» **Supplied information**
= = =
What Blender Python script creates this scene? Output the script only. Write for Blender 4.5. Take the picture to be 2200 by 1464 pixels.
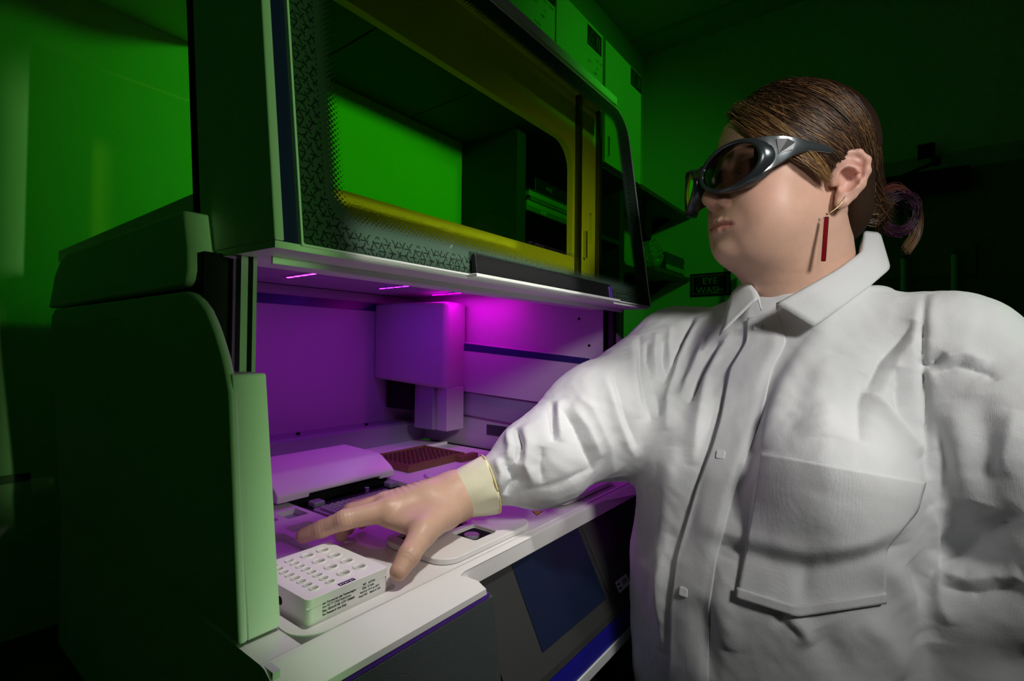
import bpy, bmesh, math, random
import numpy as np
from mathutils import Vector, Matrix
from mathutils.bvhtree import BVHTree
random.seed(7); np.random.seed(7)
for o in list(bpy.data.objects): bpy.data.objects.remove(o, do_unlink=True)
scene = bpy.context.scene
COL = scene.collection

# ------------------------------------------------------------------ camera (the lens is the origin; z = 0 is eye level of the camera)
FPX, CX, CY = 1085.0, 1100.0, 732.0
YAW, PITCH, ROLL = math.radians(37.4), math.atan(14 / 1085.0), math.radians(0.6)
_F0 = Vector((math.cos(YAW), math.sin(YAW), 0)); _R0 = Vector((math.sin(YAW), -math.cos(YAW), 0)); _U0 = Vector((0, 0, 1))
CF = _F0 * math.cos(PITCH) + _U0 * math.sin(PITCH); _U1 = _U0 * math.cos(PITCH) - _F0 * math.sin(PITCH)
CR = _R0 * math.cos(ROLL) + _U1 * math.sin(ROLL); CU = _U1 * math.cos(ROLL) - _R0 * math.sin(ROLL)
cam = bpy.data.cameras.new('camera'); camo = bpy.data.objects.new('camera', cam); COL.objects.link(camo)
cam.sensor_width = 36.0; cam.lens = 36.0 * FPX / 2200.0; cam.clip_start = 0.02; cam.clip_end = 60
camo.matrix_world = Matrix(((CR.x, CU.x, -CF.x, 0), (CR.y, CU.y, -CF.y, 0), (CR.z, CU.z, -CF.z, 0), (0, 0, 0, 1)))
scene.camera = camo

# ------------------------------------------------------------------ world, exposure, lights
w = bpy.data.worlds.new('world'); scene.world = w; w.use_nodes = True
w.node_tree.nodes['Background'].inputs[0].default_value = (0.05, 0.14, 0.05, 1)
w.node_tree.nodes['Background'].inputs[1].default_value = 0.0
vs = scene.view_settings
vs.view_transform = 'Standard'; vs.look = 'None'; vs.gamma = 1.0; vs.exposure = 0.0; vs.use_curve_mapping = False
scene.cycles.max_bounces = 8; scene.cycles.transparent_max_bounces = 12
scene.cycles.use_denoising = True
scene.cycles.sample_clamp_indirect = 4.0

def lamp(name, kind, loc, target, power, color, size=0.1, spot=60, blend=0.4, sizey=None):
    l = bpy.data.lights.new(name, kind); l.energy = power; l.color = color
    if kind == 'AREA':
        l.size = size
        if sizey: l.shape = 'RECTANGLE'; l.size_y = sizey
    else: l.shadow_soft_size = size
    if kind == 'SPOT': l.spot_size = math.radians(spot); l.spot_blend = blend
    o = bpy.data.objects.new(name, l); COL.objects.link(o); o.location = loc
    o.rotation_euler = (Vector(target) - Vector(loc)).to_track_quat('-Z', 'Y').to_euler()
    return o
WHITE = (1.0, 0.98, 0.945); GREEN = (0.03, 1.0, 0.01)
lamp('key_strobe', 'SPOT', (0.11, -0.70, 0.59), (0.775, 0.15, 0.01), 42, WHITE, 0.12, 46, 1.0)
lamp('face_fill', 'SPOT', (-0.22, -0.30, 0.34), (0.80, 0.15, 0.22), 9, (1.0, 0.93, 0.84), 0.06, 15, 0.8)  # added lamp that lifts nose and mouth, which the key leaves dark
lamp('deck_strobe', 'SPOT', (0.46, 0.02, 0.82), (0.46, 0.44, -0.25), 27, (1.0, 0.96, 0.92), 0.05, 30, 0.7)
lamp('cartridge_strobe', 'SPOT', (0.64, -0.55, 0.26), (0.50, 0.42, -0.25), 8, (1.0, 0.97, 0.93), 0.04, 27, 0.7)
d_ = lamp('door_fill', 'AREA', (0.45, -0.48, -0.30), (0.47, 0.50, 0.150), 0.046, (0.92, 1.0, 0.80), 0.38, sizey=0.012); d_.data.spread = math.radians(2.5)  # added narrow beam to brighten the lower bar behind the door glass
g_ = lamp('green_front_strobe', 'AREA', (0.228, -0.90, 0.10), (0.228, 0.43, 0.10), 0.042, (0.40, 1.0, 0.26), 0.006, sizey=0.75); g_.data.spread = math.radians(5)
lamp('green_wall_strobe', 'SPOT', (0.95, 0.20, 0.85), (0.88, 1.25, 0.45), 16, GREEN, 0.06, 82, 0.9)
lamp('green_cabinet_strobe', 'SPOT', (1.5, -0.9, 1.3), (2.1, 1.0, 0.7), 30, GREEN, 0.10, 66, 0.9)
lamp('green_bounce_fill', 'SPOT', (-0.80, 0.05, 0.70), (0.19, 0.75, 0.0), 0.7, GREEN, 0.15, 60, 0.9)  # added fill, stands in for green bounce on the left side panel
lamp('green_rim_strobe', 'SPOT', (1.35, -0.75, 0.35), (0.80, -0.10, -0.05), 5, (0.15, 1.0, 0.12), 0.05, 24, 0.7)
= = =
» **Task to complete**
Leave out the pictures and restate, word for word, the lines from the top of the data through the line containing "COL = scene.collection", both included.

» **Exercise answer**
What Blender Python script creates this scene? Output the script only. Write for Blender 4.5. Take the picture to be 2200 by 1464 pixels.
import bpy, bmesh, math, random
import numpy as np
from mathutils import Vector, Matrix
from mathutils.bvhtree import BVHTree
random.seed(7); np.random.seed(7)
for o in list(bpy.data.objects): bpy.data.objects.remove(o, do_unlink=True)
scene = bpy.context.scene
COL = scene.collection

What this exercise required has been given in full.